Palladium Rises 15% as Russian Shipments Drop

Source:

"Declining stockpiles may drive palladium prices 15% higher by December."

Russia, the world's biggest palladium producer, is shipping the smallest amount of metal to Switzerland in 15 years, a sign of declining state stockpiles that may drive prices as much as 15% higher by December.

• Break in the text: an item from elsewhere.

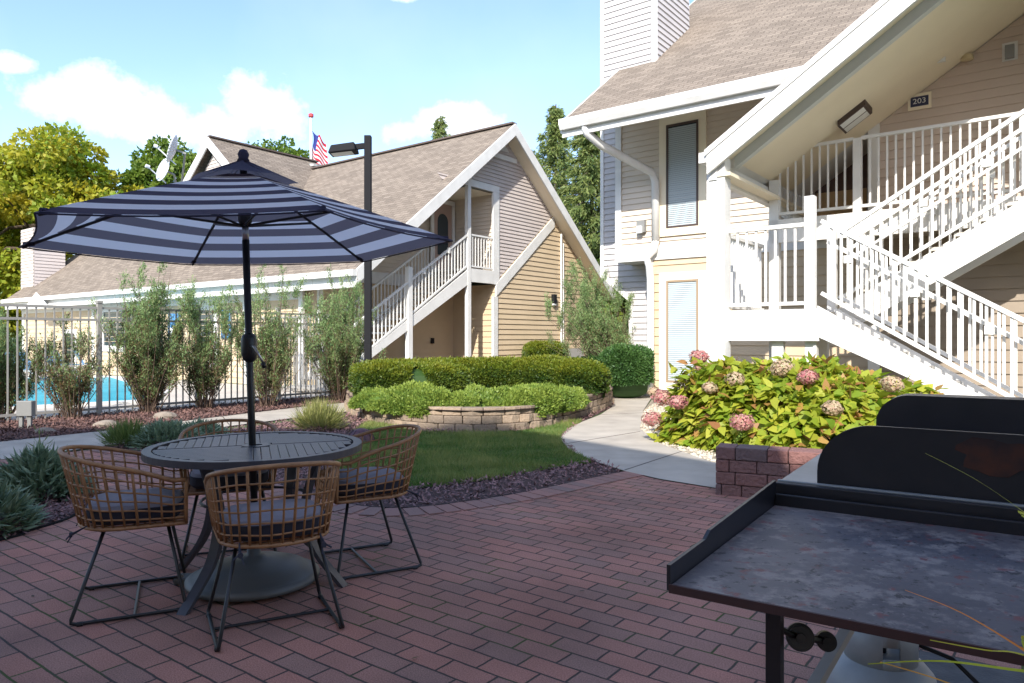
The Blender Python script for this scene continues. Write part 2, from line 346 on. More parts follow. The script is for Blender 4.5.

Cargoes to Switzerland, one of Europe's two main hubs for storing and trading precious metals, fell 12% to about 500,000 ounces last year and compare with the 20-year average of 1.3 million ounces, Swiss customs data show. Fewer shipments of the metal used in almost every catalytic converter may mean shortages. The five analysts ranked by Bloomberg as the most accurate over the past two years forecast prices as high as $940 an ounce in 2011, based on the median of their estimates.

While Russian stockpiles are a state secret, Johnson Matthey Plc, the London-based trader, says they were the fourth-largest source of supply in 2010. Swiss customs data includes ingots, powder and half- processed material, mostly brought in by air freight. Bars are stacked on pallets, according to Geneva bullion refiner MKS Finance Senior VP Afshin Nabavi, which trades the metal. It is transported in plastic pots when in powder form, said Johnson Matthey's Bedford.

OAO GMK Norilsk Nickel, the biggest producer, said in December it expects "insignificant" amounts from reserves and Standard Bank Group Ltd. forecasts stocks will be depleted as early as this year.

"The palladium market, excluding any Russian stockpiles coming in, is going into an ever-increasing deficit," said David Davis, a mining investment analyst at Standard Bank's SBG Securities (Pty) Ltd. in Sandton, near Johannesburg. "It'll put upward pressure on the price."

The metal traded at $817.25 at about 7 p.m. yesterday in London. Prices hit a record $1,125 in 2001 when shipments were disrupted.